Lo invitarono e il più anziano gli disse di compiere le stesse azioni che aveva fatto Arturo. Sincero le fece e alla fine si toccò la schiena, ma si accorse che aveva due gobbe.
§~ In latino, Præ = prima e, in latino medievale, voce longobarda, Gagium = silva densissima = fitta foresta, bosco [Spelmanno, Glossarium Archaiologicum]. Marone era, almeno fino al XVII secolo, nota anche per i boschi «Sopra la terra vi sono monti alti con boschi in parte, et à basso con terre arradore di valuta le Boschive de scudi quattro, et le arrative migliori 100 ducati il Piò» [Da Lezze].
G. Mastrelli Anzilotti, Toponomastica trentina: i nomi delle località abitate, Trento 2003: i toponimi Pregasio di Tremosine e Pregasina di Riva del Garda sono fatti derivare dalla radice celtica Brig- = altura (in dialetto bresciano Brich e Bréch = spuntone roccioso).

Pregno, contrada di
Nel 1573 i fratelli Bartolomeo e Pietro Bontempi sono proprietari di «Un’altra [pezza di terra] uts:a [arad:a, vidata, limetiva, montiva, olivata] cont:a de Pregno […] tavole novanta». Nel 1641 Carlo fu Polidoro possiede «Una pezza di terra in cima al monte prattiva, boschiva, corniva in contrada delle Vernasche, et Valle di Pregno […] di pio otto». Il toponimo non compare nel 1785.
§~ Storpiatura di Bregn, località (e cascina) posta tra Fontanàs e Croce di Marone.

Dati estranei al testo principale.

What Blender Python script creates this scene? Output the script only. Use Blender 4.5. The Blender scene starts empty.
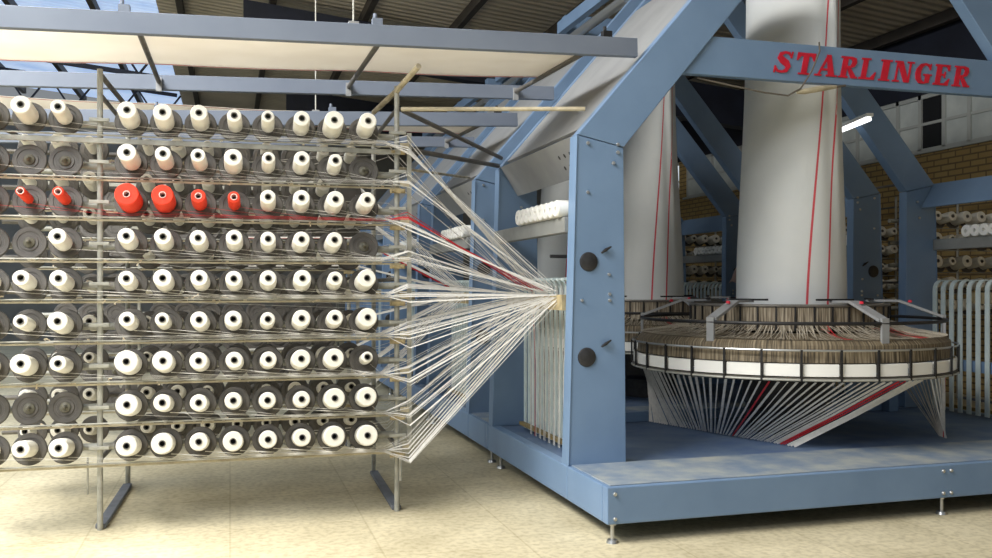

Pres alla Croce dei Morti, contrada della Breda, Terreno
Il toponimo compare solo nel 1785, nella partita dell’eredità di Andrea Guerini fu Giovanni Maria dei Fontane.
«Certo Andrea Guerini detto Fontana del Comune di Marone, frazione di Vesto, con suo testamento in data 20 gennaio 1733 ha lasciato tre pezze di terra denominate Breda, Ghis e Baravalle nel territorio di Marone al sacerdote don Antonio Guerini [il sacerdote Antonio di Stefano è della famiglia dei Molini Nuovi, ndr], ovvero ad altri sacerdoti se ve ne saranno della stessa casa e al sacerdote don Francesco Guerrini [Francesco di Giovanni Pietro è della famiglia del Cortivo, ndr] quando però non vi siano sacerdoti nella casa o discendenza del testatore Andrea Guerini, con obbligo di celebrare a 30 soldi l’una, tante messe quanto risultano dal reddito netto di dette pezze di terra, all’altare delle Sante Reliquie di Marone» [Morandini].
Nell’estimo del 1785 l’appezzamento Baravalle è detto Strada (71 tavole, mappale 548 nel 1808), Breda è detto Pres alla Croce dei Morti (51 tavole, mappale 547 nel 1808) e Ghis è posto in contrada delle Foppe (42 tavole, mappale 546 nel 1808). Su questi terreni sorgerà, tra il 1809 e il 1850, il cimitero di Marone.
Nelle mappe del catasto napoleonico (1808) e austriaco (1842) il sito del cimitero è chiamato «Colonna di pietra detto il lazzaretto» che potrebbe ricordare nei primi termini la presenza di strutture della villa romana e nella parola lazzaretto la testimonianza dell’uso del sito come ospedale durante i tempi funestati dalle epidemie di peste e colera» [Angelo Valsecchi]. Nel catasto napoleonico la scritta è all’interno del mappale 549, sulla destra idrografica del Baravalle; in quello austriaco la dicitura è posta sui mappali 546, 548 e 549 dove è sovrascritta, a matita, la pianta del cimitero.
§~ In dialetto bresciano, Pré, Prés = prato.
La variante Prés è documentata a Zone [Zatti] per «prato ricavato da un bosco comunale» e da tre toponimi, Pres de Fernagia, Pres dei Kaki e Pres dei Magher.

Pùta de l’Órt, monte
Cima da cui si diparte la Valle dell’Orto, sul confine con il comune di Sale Marasino tra la Punta Val Mora a Ovest e il Monte Caprello a Est.
§~ In dialetto bresciano, Puta = punta, cima; Órt = orto.